TWIST : Twelve Bar Intelligently Simulated Tensegrity

Abstract: One of the biggest challenges of putting a robot on an extraterrestrial surface is the entry, descent and landing. By making the robot impact resistant, the need for landing thrusters and parachutes is reduced, lowering the weight and cost of an interplanetary robotic mission. The Dynamic Tensegrity Research Lab at the NASA Ames Research Center in Mountain View, California, is currently doing research in tensegrity robots, consisting of bars and cables creating a complex dynamic system. With motors on the cables, the system can shift its center of mass to create a ”rolling” locomotion and explore remote and dangerous areas. For octahedron tensegrities with 12 bars, intuitive locomotion patterns have been explored previously. The findings included difficulties in keeping the momentum, resulting in the robot getting stuck. In this thesis, over 7.000 configurations of a central pattern generator were tested.
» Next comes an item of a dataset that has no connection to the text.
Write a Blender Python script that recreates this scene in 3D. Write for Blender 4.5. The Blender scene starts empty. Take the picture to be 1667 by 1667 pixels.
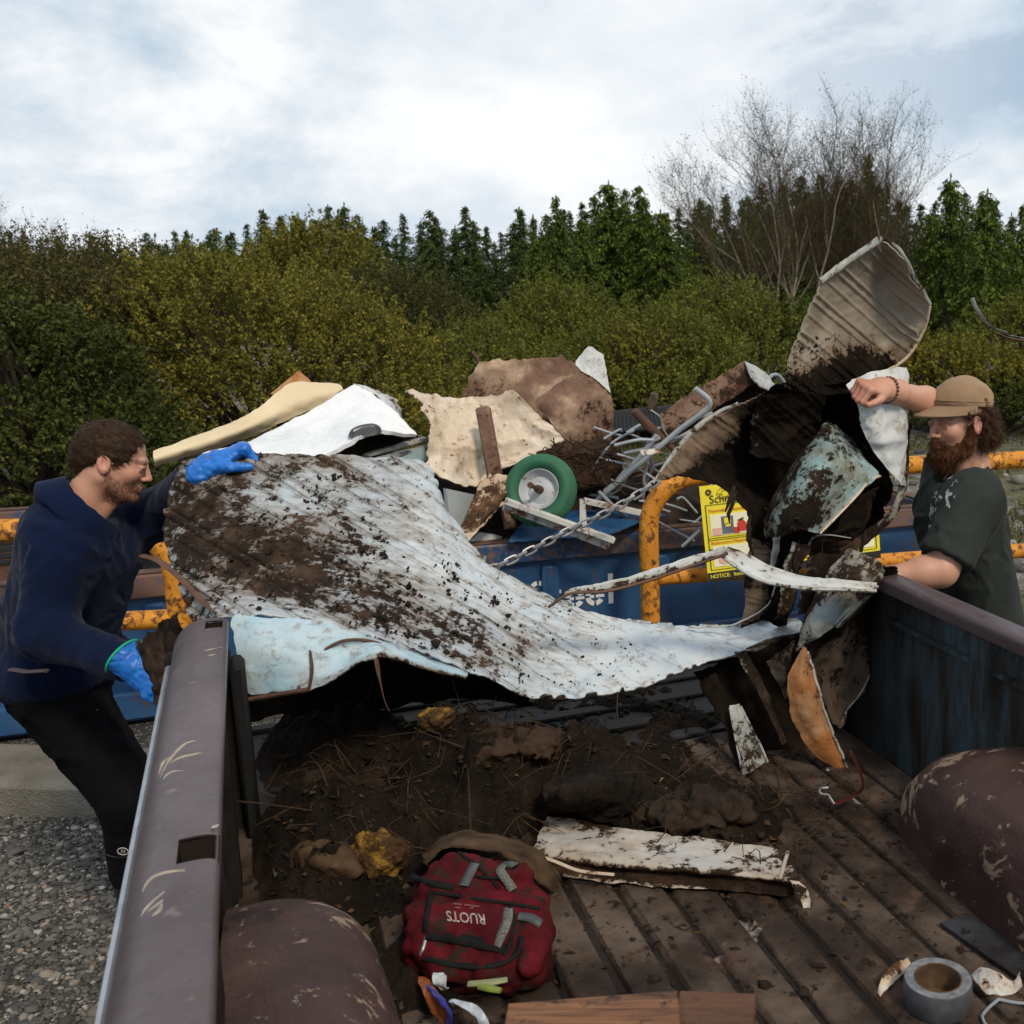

The parameters were generated with the Monte Carlo method, with the aim to allow the robot of keeping its momentum in the motion. The resulting locomotion behavior was simulated in NASA Tensegrity Robotic Toolkit. With the method described above, a central pattern generator for a 0.5 m in diameter 12 bar tensegrity of octahedron shape was found, capable of moving 10 m during the course of a 60 s simulation. This is about four times faster than traditional rovers such as NASA’s Curiosity, indicating the need of smaller, faster robots in addition to traditional types. This, together with the impact resistance resulting in a capability of moving in difficult terrain, makes this type of robot an integral part in any future space exploration mission.